[PROBLEM TO SOLVE] Your task is to copy every line of this material exactly.

— START DATASET SECTION —

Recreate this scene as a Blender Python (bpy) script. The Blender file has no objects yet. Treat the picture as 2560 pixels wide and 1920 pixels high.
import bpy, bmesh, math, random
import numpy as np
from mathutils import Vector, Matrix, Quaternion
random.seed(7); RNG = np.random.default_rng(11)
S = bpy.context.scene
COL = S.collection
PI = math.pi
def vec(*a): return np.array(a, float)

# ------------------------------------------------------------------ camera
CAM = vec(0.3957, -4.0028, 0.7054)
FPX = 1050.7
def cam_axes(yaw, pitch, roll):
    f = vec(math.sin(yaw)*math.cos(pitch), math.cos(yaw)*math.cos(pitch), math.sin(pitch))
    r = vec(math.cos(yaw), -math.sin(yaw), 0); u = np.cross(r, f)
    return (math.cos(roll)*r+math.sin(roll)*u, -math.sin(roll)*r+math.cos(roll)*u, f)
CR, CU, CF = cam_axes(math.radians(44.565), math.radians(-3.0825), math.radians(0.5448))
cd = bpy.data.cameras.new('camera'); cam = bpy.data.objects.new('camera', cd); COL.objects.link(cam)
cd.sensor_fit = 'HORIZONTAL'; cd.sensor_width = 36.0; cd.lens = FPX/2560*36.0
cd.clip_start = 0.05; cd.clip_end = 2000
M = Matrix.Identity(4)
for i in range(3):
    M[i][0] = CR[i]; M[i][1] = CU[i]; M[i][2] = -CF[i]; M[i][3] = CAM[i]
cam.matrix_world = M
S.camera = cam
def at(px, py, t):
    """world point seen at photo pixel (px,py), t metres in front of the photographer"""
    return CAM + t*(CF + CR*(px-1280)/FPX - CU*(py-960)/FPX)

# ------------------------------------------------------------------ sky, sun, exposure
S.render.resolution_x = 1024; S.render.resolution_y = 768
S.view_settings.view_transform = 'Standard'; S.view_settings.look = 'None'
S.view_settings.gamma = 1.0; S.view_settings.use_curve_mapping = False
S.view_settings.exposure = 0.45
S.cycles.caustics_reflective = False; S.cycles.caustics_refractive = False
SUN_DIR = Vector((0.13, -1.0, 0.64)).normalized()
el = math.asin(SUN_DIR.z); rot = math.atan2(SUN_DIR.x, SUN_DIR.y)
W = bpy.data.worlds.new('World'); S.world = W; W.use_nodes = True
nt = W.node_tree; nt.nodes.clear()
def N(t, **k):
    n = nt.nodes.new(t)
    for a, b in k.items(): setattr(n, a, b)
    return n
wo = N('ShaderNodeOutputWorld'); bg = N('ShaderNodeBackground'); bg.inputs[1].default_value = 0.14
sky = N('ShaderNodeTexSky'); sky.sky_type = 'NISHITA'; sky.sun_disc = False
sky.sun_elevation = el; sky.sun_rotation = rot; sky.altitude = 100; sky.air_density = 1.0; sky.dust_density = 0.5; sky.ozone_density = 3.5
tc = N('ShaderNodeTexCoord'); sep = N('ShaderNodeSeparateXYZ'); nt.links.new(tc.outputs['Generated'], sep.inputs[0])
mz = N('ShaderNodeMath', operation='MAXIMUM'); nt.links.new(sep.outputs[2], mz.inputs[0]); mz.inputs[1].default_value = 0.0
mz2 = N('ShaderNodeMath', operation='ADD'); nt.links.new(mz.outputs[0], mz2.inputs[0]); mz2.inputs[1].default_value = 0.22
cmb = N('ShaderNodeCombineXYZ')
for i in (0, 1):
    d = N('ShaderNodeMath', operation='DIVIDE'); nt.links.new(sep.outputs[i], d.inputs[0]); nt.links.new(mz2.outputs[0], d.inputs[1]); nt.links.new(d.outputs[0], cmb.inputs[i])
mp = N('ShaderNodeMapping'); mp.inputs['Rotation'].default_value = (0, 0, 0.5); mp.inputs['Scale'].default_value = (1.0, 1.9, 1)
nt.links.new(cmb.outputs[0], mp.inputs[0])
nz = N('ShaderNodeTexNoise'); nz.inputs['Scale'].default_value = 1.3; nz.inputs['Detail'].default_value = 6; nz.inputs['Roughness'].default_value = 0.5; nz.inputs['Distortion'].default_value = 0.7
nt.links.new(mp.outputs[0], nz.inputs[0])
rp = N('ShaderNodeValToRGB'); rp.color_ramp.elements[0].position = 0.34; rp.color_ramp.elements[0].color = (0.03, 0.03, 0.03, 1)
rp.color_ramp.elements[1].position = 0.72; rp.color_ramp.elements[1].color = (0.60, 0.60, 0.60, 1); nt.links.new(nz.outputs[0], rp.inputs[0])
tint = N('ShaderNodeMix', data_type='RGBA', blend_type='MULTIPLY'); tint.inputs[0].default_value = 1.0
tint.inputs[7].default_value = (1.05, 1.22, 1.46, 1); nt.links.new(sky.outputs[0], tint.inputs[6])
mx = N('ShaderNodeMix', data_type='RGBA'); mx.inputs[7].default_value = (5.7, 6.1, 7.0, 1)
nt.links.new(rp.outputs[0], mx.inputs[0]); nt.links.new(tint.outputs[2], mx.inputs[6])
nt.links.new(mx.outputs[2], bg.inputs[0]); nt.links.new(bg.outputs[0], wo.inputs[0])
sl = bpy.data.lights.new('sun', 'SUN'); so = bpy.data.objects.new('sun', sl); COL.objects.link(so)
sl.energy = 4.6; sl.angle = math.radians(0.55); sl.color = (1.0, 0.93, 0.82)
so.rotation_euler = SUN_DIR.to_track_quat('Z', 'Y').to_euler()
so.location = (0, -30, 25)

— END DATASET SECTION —

[PROBLEM SOLUTION]
Recreate this scene as a Blender Python (bpy) script. The Blender file has no objects yet. Treat the picture as 2560 pixels wide and 1920 pixels high.
import bpy, bmesh, math, random
import numpy as np
from mathutils import Vector, Matrix, Quaternion
random.seed(7); RNG = np.random.default_rng(11)
S = bpy.context.scene
COL = S.collection
PI = math.pi
def vec(*a): return np.array(a, float)

# ------------------------------------------------------------------ camera
CAM = vec(0.3957, -4.0028, 0.7054)
FPX = 1050.7
def cam_axes(yaw, pitch, roll):
    f = vec(math.sin(yaw)*math.cos(pitch), math.cos(yaw)*math.cos(pitch), math.sin(pitch))
    r = vec(math.cos(yaw), -math.sin(yaw), 0); u = np.cross(r, f)
    return (math.cos(roll)*r+math.sin(roll)*u, -math.sin(roll)*r+math.cos(roll)*u, f)
CR, CU, CF = cam_axes(math.radians(44.565), math.radians(-3.0825), math.radians(0.5448))
cd = bpy.data.cameras.new('camera'); cam = bpy.data.objects.new('camera', cd); COL.objects.link(cam)
cd.sensor_fit = 'HORIZONTAL'; cd.sensor_width = 36.0; cd.lens = FPX/2560*36.0
cd.clip_start = 0.05; cd.clip_end = 2000
M = Matrix.Identity(4)
for i in range(3):
    M[i][0] = CR[i]; M[i][1] = CU[i]; M[i][2] = -CF[i]; M[i][3] = CAM[i]
cam.matrix_world = M
S.camera = cam
def at(px, py, t):
    """world point seen at photo pixel (px,py), t metres in front of the photographer"""
    return CAM + t*(CF + CR*(px-1280)/FPX - CU*(py-960)/FPX)

# ------------------------------------------------------------------ sky, sun, exposure
S.render.resolution_x = 1024; S.render.resolution_y = 768
S.view_settings.view_transform = 'Standard'; S.view_settings.look = 'None'
S.view_settings.gamma = 1.0; S.view_settings.use_curve_mapping = False
S.view_settings.exposure = 0.45
S.cycles.caustics_reflective = False; S.cycles.caustics_refractive = False
SUN_DIR = Vector((0.13, -1.0, 0.64)).normalized()
el = math.asin(SUN_DIR.z); rot = math.atan2(SUN_DIR.x, SUN_DIR.y)
W = bpy.data.worlds.new('World'); S.world = W; W.use_nodes = True
nt = W.node_tree; nt.nodes.clear()
def N(t, **k):
    n = nt.nodes.new(t)
    for a, b in k.items(): setattr(n, a, b)
    return n
wo = N('ShaderNodeOutputWorld'); bg = N('ShaderNodeBackground'); bg.inputs[1].default_value = 0.14
sky = N('ShaderNodeTexSky'); sky.sky_type = 'NISHITA'; sky.sun_disc = False
sky.sun_elevation = el; sky.sun_rotation = rot; sky.altitude = 100; sky.air_density = 1.0; sky.dust_density = 0.5; sky.ozone_density = 3.5
tc = N('ShaderNodeTexCoord'); sep = N('ShaderNodeSeparateXYZ'); nt.links.new(tc.outputs['Generated'], sep.inputs[0])
mz = N('ShaderNodeMath', operation='MAXIMUM'); nt.links.new(sep.outputs[2], mz.inputs[0]); mz.inputs[1].default_value = 0.0
mz2 = N('ShaderNodeMath', operation='ADD'); nt.links.new(mz.outputs[0], mz2.inputs[0]); mz2.inputs[1].default_value = 0.22
cmb = N('ShaderNodeCombineXYZ')
for i in (0, 1):
    d = N('ShaderNodeMath', operation='DIVIDE'); nt.links.new(sep.outputs[i], d.inputs[0]); nt.links.new(mz2.outputs[0], d.inputs[1]); nt.links.new(d.outputs[0], cmb.inputs[i])
mp = N('ShaderNodeMapping'); mp.inputs['Rotation'].default_value = (0, 0, 0.5); mp.inputs['Scale'].default_value = (1.0, 1.9, 1)
nt.links.new(cmb.outputs[0], mp.inputs[0])
nz = N('ShaderNodeTexNoise'); nz.inputs['Scale'].default_value = 1.3; nz.inputs['Detail'].default_value = 6; nz.inputs['Roughness'].default_value = 0.5; nz.inputs['Distortion'].default_value = 0.7
nt.links.new(mp.outputs[0], nz.inputs[0])
rp = N('ShaderNodeValToRGB'); rp.color_ramp.elements[0].position = 0.34; rp.color_ramp.elements[0].color = (0.03, 0.03, 0.03, 1)
rp.color_ramp.elements[1].position = 0.72; rp.color_ramp.elements[1].color = (0.60, 0.60, 0.60, 1); nt.links.new(nz.outputs[0], rp.inputs[0])
tint = N('ShaderNodeMix', data_type='RGBA', blend_type='MULTIPLY'); tint.inputs[0].default_value = 1.0
tint.inputs[7].default_value = (1.05, 1.22, 1.46, 1); nt.links.new(sky.outputs[0], tint.inputs[6])
mx = N('ShaderNodeMix', data_type='RGBA'); mx.inputs[7].default_value = (5.7, 6.1, 7.0, 1)
nt.links.new(rp.outputs[0], mx.inputs[0]); nt.links.new(tint.outputs[2], mx.inputs[6])
nt.links.new(mx.outputs[2], bg.inputs[0]); nt.links.new(bg.outputs[0], wo.inputs[0])
sl = bpy.data.lights.new('sun', 'SUN'); so = bpy.data.objects.new('sun', sl); COL.objects.link(so)
sl.energy = 4.6; sl.angle = math.radians(0.55); sl.color = (1.0, 0.93, 0.82)
so.rotation_euler = SUN_DIR.to_track_quat('Z', 'Y').to_euler()
so.location = (0, -30, 25)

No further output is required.